During normal operation, 100 percent torque is delivered to the input shaft (1) from the transmission. The torque is split to 62 percent to the rear output shaft (2) and 38 percent to the front output shaft (3), by the planetary differential. Because there is not a loss in traction or slip in the front or rear wheels, the viscous coupling is locked in place and there is no "shear" mode or "hump" mode involved.


Power Flow - Front Wheels Slip





When traction is lost at the front wheels, the viscous coupling works in conjunction with the differential to bias the torque more to the rear wheels. The rear torque goes higher than the 62 percent, and up to 100 percent torque to the rear output shaft (2). The torque at the front output shaft (3) is lowered from the 38 percent, to as low as 0 percent torque.
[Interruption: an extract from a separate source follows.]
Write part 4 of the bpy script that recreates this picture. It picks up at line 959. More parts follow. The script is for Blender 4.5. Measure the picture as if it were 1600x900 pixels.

Power Flow - Rear Wheels Slip





When traction is lost at the rear wheels, the torque is biased to the front wheels. The torque to the front output shaft (3) goes higher from the 38 percent, up to 100 percent torque. The torque at the rear output shaft (2) is lowered from the 62 percent, to as low as 0 percent torque.


Customers may have concern that the transfer case is not operating properly because one set of tires spun for a brief period. It is normal for one set of tires to spin until the viscous coupling engages.


Turning off the traction control switch, if equipped, enhances the function of the viscous coupling. The viscous coupling, as described above, engages by heat. Allowing one set of tires to spin or slip for a brief period will generate heat in the viscous coupling. The engine speed should be kept at a constant speed during the brief spin of the tires. Pulsating the engine speed or hard acceleration will not allow the viscous coupling to operate properly.